At a public university, the revenues that fund operating costs come from tuition and fees, state appropriations, auxiliary enterprises, as well as philanthropy and endowment draw, with tuition and fees generally covering the lion’s share. If you mandate zero-percent tuition growth without addressing the funding gap that would cause, you force colleges to make decisions that will diminish the preparedness of our workforce, stunt research and innovation activities that drive economic growth, and, most importantly, erode the quality of education provided by public colleges and universities. Without the ability to control tuition in a reasonable manner or the provision of some mechanism to counterbalance lost revenue, there would be several unintended and very detrimental consequences resulting from zero-percent tuition increases. Less financial aid would be available to our lowest-income students. Insufficiently maintained facilities and equipment would degrade rapidly and quickly become substandard. Faculty hiring would slow or stop, and the quality of faculty would decline. Class sizes would grow and course offerings would decrease, causing many students to take longer (and spend more) to complete their degrees.
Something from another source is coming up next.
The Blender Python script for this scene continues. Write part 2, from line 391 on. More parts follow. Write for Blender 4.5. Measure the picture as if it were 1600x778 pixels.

At this moment, New Jersey’s public four-year colleges and universities charge annual tuition and fees of between roughly $12,000 and $16,500. That’s a lot of money for most families, but the number of applications for admission to all of these schools is strong because of the value proposition we offer. At NJIT, for example, our lowest income students enjoy greater upward economic mobility than students at any other university in the nation, according to a New York Times report on a study of "America's Great Working-Class Colleges" by the Equality of Opportunity Project. Our internal data shows that NJIT students receive nearly three job offers by graduation, starting salaries almost 20-percent higher than the national average and rapidly pay-off their debt. They also enjoy tremendous long-term career success. That’s all because they are exceptionally prepared during their time at NJIT for what indisputably has become a STEM (science, technology, engineering, math) economy. Prospective students are attracted to our university because they see their tuition expenditures as an investment that is likely to yield an outstanding return. That return would disappear if we did not have the labs, equipment, and faculty to adequately prepare students for a competitive technological marketplace.
Colleges and universities have a serious affordability problem. That cannot be denied and needs to be addressed. We must keep tuition increases low, use our available resources to most directly affect student success, and do more to collaborate with industry in ways that support students, drive economic growth, and increase the return on investment in education. That’s not simple, but it works. We’ve seen so at NJIT.